Vanavond spreekt de nationale ombudsman Alex Brenninkmeijer de 15de Burgemeester Dales lezing uit in Nijmegen. Het onderwerp is de intolerantie in het Nederlandse publieke debat. Volgens Brenninkmeijer kan de politiek meer doen om intolerantie te bestrijden. Met name de toon van het debat kan volgens hem beter.
In een toelichting in Goedemorgen Nederland (31’30”) geeft de nationale ombudsman als voorbeelden de kopvoddentaks, haatpaleizen van Wilders en Nederland teruggeven aan de Nederlanders van Rutte. Dat zet de toon van een debat met een wij en een zij. Brenninkmeijer ziet dat als gevaarlijk ‘omdat mensen gelijkwaardig zijn’. In een onnavolgbare ketenredenering koppelt Brenninkmeijer toon, tolerantie, gelijkwaardigheid, discriminatie, het menselijk brein en politiek aan elkaar. Hij psychologiseert de volksgeest.
Alex Brenninkmeijer maakt zich door het noemen van de voorbeelden kwetsbaar omdat-ie naar Wilders en Rutte verwijst. Dat conflict zegt-ie echter niet aan te gaan omdat-ie alleen wil zeggen dat tolerantie in het politieke debat terug moet keren. Concreet moet de politiek ervoor zorgen dat Nederlanders met elkaar in gesprek gaan. Want Nederlanders vinden het belangrijk hoe ze met elkaar omgaan, aldus de ombudsman.
In de toelichting hamert Brenninkmeijer op de toon van het debat en het fatsoen. Dat zie ik als een zwaktebod omdat het aan de buitenkant blijft. Het oogt ook kleinburgerlijk. Naar mijn idee benadrukt-ie te weinig de spelregels van de politiek en de weerbaarheid van de democratie. Of de frisheid, sprankeling en heerlijke dwarsheid van een mening. Hij laat zich in een oubollige rol duwen. Met een pleidooi voor directe democratie, burgerrechten en openheid was-ie verder gekomen. Nu blijft-ie hangen in een fixatie voor politieke partijen.
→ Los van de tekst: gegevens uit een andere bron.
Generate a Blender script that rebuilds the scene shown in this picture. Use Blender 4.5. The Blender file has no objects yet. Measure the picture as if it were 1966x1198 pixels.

Toch is zijn oproep sympathiek en noodzakelijk. Maar hij kiest de verkeerde inzet door te focussen op toon en omgangsvormen. Ik schreef eerder: Het is onze burgerplicht om de roep om openheid te concretiseren. Door meer deelnemers aan de inrichting van de samenleving en meer gebruikers van het vrije woord kan het glazen plafond doorbroken worden. Da’s een langlopend project. Het begint met het besef om zonder moralisme vrij te denken. De valse schijn moet aan diggelen. Hopelijk gooit Brenninkmeijer zijn steen in de juiste richting.
Foto: Nationale ombudsman Alex Brenninkmeijer schudt kamervoorzitter Gerdi Verbeet de hand in de Tweede Kamer, 2011. Credits: ANP
Waar jij op doelt in je laatste alinea, is meer nodig dan een een Nationale Ombudsman. Bovendien is het zijn taak niet om politieke- en staatsstructuren aan de orde te stellen. Zelfs niet in morele zin. Daar is meer voor nodig. Wellicht kan als katalysator een diepe recessie wonderen verrichten omdat mensen dan gedwongen worden om eens dieper na te gaan denken over het functioneren van politiek en staat. Een marktconforme demo-autocratie die aan het infuus ligt van noodlijdende banken zal op termijjn niemand goedschiks tolereren en toewijzen aan de gevolgen van mondiale verschuivingen, demografisch en economisch.
LikeLike
@King Billy
Ja, da’s juist. De nationale ombudsman kan niet op de stoel van de politiek gaan zitten. Dat tekent zijn beperkingen. Hij is consumentenman voor het openbaar bestuur. Daarom focust-ie misschien op de toon omdat de structuur buiten zijn opdracht ligt. Maar dan begrijp ik zijn oproep nog minder. Dan zou hij beter gewoon zijn mond kunnen houden als-ie niet zeggen mag wat-ie zeggen wil.
Mijn oproep in de laatste alinea kan beginnen met een omslag in het denken. Met een veranderde mentaliteit die eruit bestaat dat politiek en openbaar bestuur minder regentesk worden en de burger meer bij de besluitvorming betrokken wordt. Je hebt gelijk dat een nationale ombudsman dat niet kan -en mag- realiseren. Maar hij zou de omslag mee kunnen helpen voorbereiden.